Similarly, Colonel Jack Jacobs called it a disgusting, disreputable performance by the Brits.

But let's be clear - it is not only American conservatives and military personnel who have criticized the British sailors. The following is an excerpt by Toby Harnden, of the Daily Telegraph of London:

I've just watched footage of a member of Her Majesty's Royal Navy call President Mahmoud Ahmadinejad "sir" and gushing that he and his fellow sailors and marines were "very grateful for your forgiveness".

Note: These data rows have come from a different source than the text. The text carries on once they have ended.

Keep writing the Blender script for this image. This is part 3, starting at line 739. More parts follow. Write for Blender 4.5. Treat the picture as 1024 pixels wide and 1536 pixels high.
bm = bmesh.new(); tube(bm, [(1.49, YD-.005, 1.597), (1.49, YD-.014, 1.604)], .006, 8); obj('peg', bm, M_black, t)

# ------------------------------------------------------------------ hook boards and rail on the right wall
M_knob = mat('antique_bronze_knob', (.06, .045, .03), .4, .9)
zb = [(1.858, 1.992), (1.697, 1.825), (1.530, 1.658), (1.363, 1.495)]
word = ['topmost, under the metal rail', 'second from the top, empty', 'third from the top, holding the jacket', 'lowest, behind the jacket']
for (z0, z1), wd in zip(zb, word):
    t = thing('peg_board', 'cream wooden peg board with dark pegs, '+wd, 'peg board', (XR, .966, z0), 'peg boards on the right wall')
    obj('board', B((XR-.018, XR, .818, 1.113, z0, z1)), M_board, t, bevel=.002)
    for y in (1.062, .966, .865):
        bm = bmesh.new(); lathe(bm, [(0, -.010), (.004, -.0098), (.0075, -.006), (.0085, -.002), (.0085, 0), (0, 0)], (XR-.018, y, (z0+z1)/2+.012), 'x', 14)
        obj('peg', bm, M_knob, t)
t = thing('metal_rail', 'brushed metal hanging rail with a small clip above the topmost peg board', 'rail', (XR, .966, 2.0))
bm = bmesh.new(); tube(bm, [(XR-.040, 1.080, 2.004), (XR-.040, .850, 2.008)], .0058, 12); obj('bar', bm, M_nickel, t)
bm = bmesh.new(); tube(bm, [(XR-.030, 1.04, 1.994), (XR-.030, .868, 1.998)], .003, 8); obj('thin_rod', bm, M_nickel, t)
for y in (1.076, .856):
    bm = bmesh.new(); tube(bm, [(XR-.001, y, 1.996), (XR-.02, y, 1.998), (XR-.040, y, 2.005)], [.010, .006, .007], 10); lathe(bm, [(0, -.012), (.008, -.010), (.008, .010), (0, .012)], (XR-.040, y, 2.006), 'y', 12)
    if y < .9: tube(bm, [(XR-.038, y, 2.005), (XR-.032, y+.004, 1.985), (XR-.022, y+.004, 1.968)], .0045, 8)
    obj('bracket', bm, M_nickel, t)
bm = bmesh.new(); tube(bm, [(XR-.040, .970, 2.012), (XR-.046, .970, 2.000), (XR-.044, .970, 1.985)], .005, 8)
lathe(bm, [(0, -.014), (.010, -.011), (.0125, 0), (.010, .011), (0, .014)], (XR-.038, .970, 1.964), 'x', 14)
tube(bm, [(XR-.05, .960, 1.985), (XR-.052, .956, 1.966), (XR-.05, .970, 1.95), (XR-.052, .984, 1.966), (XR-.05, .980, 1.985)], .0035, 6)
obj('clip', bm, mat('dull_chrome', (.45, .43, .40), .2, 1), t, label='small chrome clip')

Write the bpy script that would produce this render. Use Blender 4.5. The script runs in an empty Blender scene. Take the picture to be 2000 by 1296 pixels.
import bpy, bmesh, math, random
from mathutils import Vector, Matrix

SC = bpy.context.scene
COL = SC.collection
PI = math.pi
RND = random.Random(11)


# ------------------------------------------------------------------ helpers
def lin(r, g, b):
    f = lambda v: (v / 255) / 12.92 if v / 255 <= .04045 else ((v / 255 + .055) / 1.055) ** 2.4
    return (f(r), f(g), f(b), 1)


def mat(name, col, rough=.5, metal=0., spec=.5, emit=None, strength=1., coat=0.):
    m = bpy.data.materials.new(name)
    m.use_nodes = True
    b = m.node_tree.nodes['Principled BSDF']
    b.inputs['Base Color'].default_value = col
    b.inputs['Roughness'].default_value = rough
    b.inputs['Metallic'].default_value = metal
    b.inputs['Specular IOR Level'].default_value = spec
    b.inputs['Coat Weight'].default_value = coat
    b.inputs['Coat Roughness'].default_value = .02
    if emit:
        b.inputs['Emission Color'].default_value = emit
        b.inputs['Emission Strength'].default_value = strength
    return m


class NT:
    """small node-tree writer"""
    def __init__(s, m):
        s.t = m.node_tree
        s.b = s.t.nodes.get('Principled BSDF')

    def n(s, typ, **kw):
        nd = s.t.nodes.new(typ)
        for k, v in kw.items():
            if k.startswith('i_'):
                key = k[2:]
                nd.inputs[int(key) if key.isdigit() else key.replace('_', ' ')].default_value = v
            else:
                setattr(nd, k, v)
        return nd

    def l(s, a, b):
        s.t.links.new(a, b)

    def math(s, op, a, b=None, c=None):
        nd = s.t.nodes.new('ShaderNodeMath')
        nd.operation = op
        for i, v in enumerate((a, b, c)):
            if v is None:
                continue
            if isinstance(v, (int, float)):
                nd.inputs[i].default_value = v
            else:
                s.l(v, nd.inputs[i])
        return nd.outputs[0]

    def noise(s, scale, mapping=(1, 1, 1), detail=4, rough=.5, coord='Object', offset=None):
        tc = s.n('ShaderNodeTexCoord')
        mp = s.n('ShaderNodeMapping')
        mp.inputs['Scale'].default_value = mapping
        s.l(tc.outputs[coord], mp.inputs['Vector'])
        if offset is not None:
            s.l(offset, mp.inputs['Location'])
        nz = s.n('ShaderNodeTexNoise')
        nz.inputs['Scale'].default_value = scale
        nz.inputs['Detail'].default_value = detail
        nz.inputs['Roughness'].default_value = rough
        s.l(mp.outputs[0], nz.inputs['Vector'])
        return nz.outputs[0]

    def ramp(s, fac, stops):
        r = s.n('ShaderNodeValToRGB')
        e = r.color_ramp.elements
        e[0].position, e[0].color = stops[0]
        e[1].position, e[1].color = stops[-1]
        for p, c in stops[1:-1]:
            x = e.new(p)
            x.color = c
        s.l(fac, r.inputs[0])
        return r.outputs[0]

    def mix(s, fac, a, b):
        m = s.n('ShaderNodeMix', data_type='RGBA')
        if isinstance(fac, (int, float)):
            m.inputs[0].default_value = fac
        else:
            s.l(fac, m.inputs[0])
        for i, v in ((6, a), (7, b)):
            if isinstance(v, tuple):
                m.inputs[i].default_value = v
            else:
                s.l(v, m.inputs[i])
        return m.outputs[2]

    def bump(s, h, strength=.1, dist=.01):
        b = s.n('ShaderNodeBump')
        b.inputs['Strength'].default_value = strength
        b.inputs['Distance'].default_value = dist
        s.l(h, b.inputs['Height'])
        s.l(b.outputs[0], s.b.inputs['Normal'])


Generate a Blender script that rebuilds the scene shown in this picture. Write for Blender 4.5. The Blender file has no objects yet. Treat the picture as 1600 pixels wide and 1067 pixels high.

Embarrassing? You bet. Back in the early 1990s, I served in HMS Cornwall, from which the 15 captives were operating, and so understand a little bit about this. I've also spent time in captivity myself, in Zimbabwe, and have been interrogated by insurgents in Iraq and so have some limited insight into what is like to be held against one's will.

Am I the only one who finds the conduct of the 15 on camera cringeworthy? Of course, you have to do what you are told when you are a prisoner. When your life is in peril, it is sensible to accede wholeheartedly to every demand.

But the sailors and marines must have known right from the outset that they were not going to be executed or otherwise harmed. If they did not, then the briefings they had received before carrying out their boarding party duties on the Shatt al-Arab were grossly inadequate.

The demeanours of the sailors and marines - with the possible exception of Leading Seaman Faye Turney, who seemed scared and spoke in a flat monotone - were relaxed, indicating they were being treated well. So did they need to appear quite so eager to cooperate and admit "trespassing" in Iranian waters?

The video of the soon-to-be-released sailors and marines shaking Ahmadinejad's hand and thanking him profusely confirmed to me that these servicemen and woman did not know how to handle themselves properly.

I'm not saying they should have poked him in the eye but they were altogether too enthusiastic and apparently genuinely grateful to a demagogue who had behaved outrageously. It's always nice to be released from captivity, as I well remember in Zimbabwe, but did they really need to wave and grin for the cameras while still in Tehran?

An Australian colleague just wandered past my office, chuckling as he asked: "What happened to the British stiff upper lip?"

The British hostage taking was a tragedy, but not so much for the British sailors as for the pride of the British people, and because undoubtedly, Iran must now feel emboldened with a fresh propaganda victory.

The U.S. and U.K. may have more guns, but in this round, the Persians had more guts.